Seattle Times movie critic
'Colony,' directed by Carter Gunn and Ross McDonnell. 87 minutes. Not rated. Northwest Film Forum, through Thursday.
"All of a sudden, the bees just disappeared," says a veteran beekeeper in Carter Gunn and Ross McDonnell's elegant 2009 documentary "Colony." The film follows several longtime beekeepers — as well as a pair of California brothers just getting started — as the industry faces the mysterious plague of colony collapse disorder (CCD). We're told that a quarter to a third of the American bee population has died, for reasons no one could then identify.

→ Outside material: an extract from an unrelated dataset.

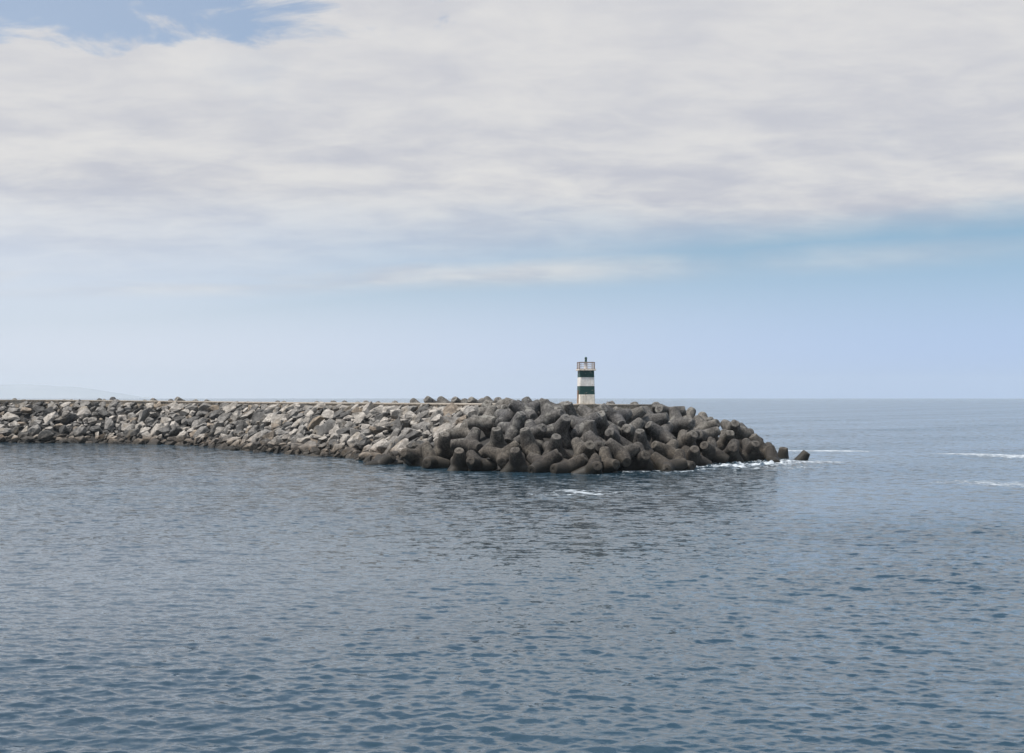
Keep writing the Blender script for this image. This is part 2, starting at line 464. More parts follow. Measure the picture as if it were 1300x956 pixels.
# settle the pile: nudge blocks apart until their legs rest against each other instead of merging
def settle():
    n = len(tets)
    loc = [[0.0, 0.0]]
    S = [(Vector((0, 0, 0)), 0.80)]
    for d_ in DIRS:
        for q in (0.42, 0.62, 0.82, 1.0):
            rr = 0.153*TH+0.205*(TL-TL*q)
            S.append((d_*(TL*q-(0.45*rr if q == 1.0 else 0)), rr*0.97))
    C0 = np.array([list(p) for p, _ in S]); RD = np.array([r_ for _, r_ in S])
    rot = [t_[0].matrix_world.to_3x3().normalized() for t_ in tets]
    pos = np.array([list(t_[0].matrix_world.translation) for t_ in tets]); home = pos.copy()
    kindv = [t_[4] for t_ in tets]
    fixed = np.array([k_ == 'peek' or tets[i_][2] in (993, 1012) for i_, k_ in enumerate(kindv)])
    anchor = np.array([0.0 if k_ == 'inner' else 0.05 for k_ in kindv])
    for it in range(130):
        W = np.stack([pos[i]+C0 @ np.array(rot[i]).T for i in range(n)])
        mv = np.zeros((n, 3)); tq = np.zeros((n, 3))
        for i in range(n):
            if fixed[i] and i > 0: pass
            d = pos-pos[i]; near = np.where((np.sum(d*d, 1) < (2*TL+0.9)**2))[0]
            near = near[near > i]
            if not len(near): continue
            D = W[near][:, None, :, :]-W[i][None, :, None, :]       # k, a, b, 3
            L = np.sqrt((D*D).sum(-1))+1e-6
            pen = RD[None, :, None]+RD[None, None, :]-L
            pen = np.maximum(pen, 0)
            f = D/L[..., None]*pen[..., None]
            cnt = np.maximum((pen > 0).sum((1, 2)), 1)
            fi = -f.sum((1, 2))/np.sqrt(cnt)[:, None]
            mv[i] += fi.sum(0)
            mv[near] -= fi
            arm_i = (W[i]-pos[i])[None, :, None, :]
            tq[i] += (np.cross(np.broadcast_to(arm_i, f.shape), -f).sum((1, 2))/np.sqrt(cnt)[:, None]).sum(0)
            arm_j = (W[near]-pos[near][:, None, :])[:, None, :, :]
            tq[near] += np.cross(np.broadcast_to(arm_j, f.shape), f).sum((1, 2))/np.sqrt(cnt)[:, None]
        st = 0.22
        for i in range(n):
            if fixed[i]: continue
            m_ = mv[i]*st
            l_ = np.linalg.norm(m_)
            if l_ > 0.25: m_ *= 0.25/l_
            pos[i] += m_+(home[i]-pos[i])*anchor[i]
            if kindv[i] == 'inner': pos[i] += np.array([0, 0.03, -0.02])
            a_ = Vector(tq[i]*0.05/TL)
            if a_.length > 0.06: a_ = a_.normalized()*0.06
            if a_.length > 1e-5: rot[i] = Matrix.Rotation(a_.length, 3, a_.normalized()) @ rot[i]
            ov = 0
            for d_ in DIRS:
                q = rot[i] @ d_
                p = Vector(pos[i])+q*TL
                u_, v_ = proj(p.x, p.y, p.z+0.5*math.sqrt(max(0, 1-q.z*q.z)))
                ov = max(ov, skyline(u_)-v_)
            if ov > 0: pos[i][2] -= min(0.2, ov*pos[i][1]/F*0.5)
    for i, t_ in enumerate(tets):
        sc = t_[0].matrix_world.to_scale()[0]
        t_[0].matrix_world = Matrix.Translation(pos[i]) @ rot[i].to_4x4() @ Matrix.Scale(sc, 4)
        if not fixed[i]:
            t_[1] = (rot[i] @ rot0[i].inverted()) @ t_[1]
            t_[2], t_[3] = proj(*pos[i])
    print(len(kept), len(fill), 'moved', float(np.abs(pos-home).max()), float(np.linalg.norm(pos-home, axis=1).mean()))
rot0 = [t_[0].matrix_world.to_3x3().normalized() for t_ in tets]
settle()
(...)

McDonnell, also the film's cinematographer, finds beauty in every frame: a close-up of a bee, scratching its face as if pondering; a hive caught in sunlight, each bee seemingly lit from within; a white-blossomed grove of almond trees under a vibrant sky. Almond growers, the film tells us, are the biggest customers for pollination bees, needing some 1.3 million hives in a typical year; pollination is what keeps bee businesses alive, not honey.
Quietly raising an alarm about a disorder that could potentially cripple the agricultural system, "Colony" lets us meet the beekeepers and hear different approaches to the problem: Some want government intervention, while others fear additional taxes on struggling businesses. The film also emerges as a quiet tribute to a usually ignored species, gently reminding us, in one keeper's words, that "Bees work together for the common good."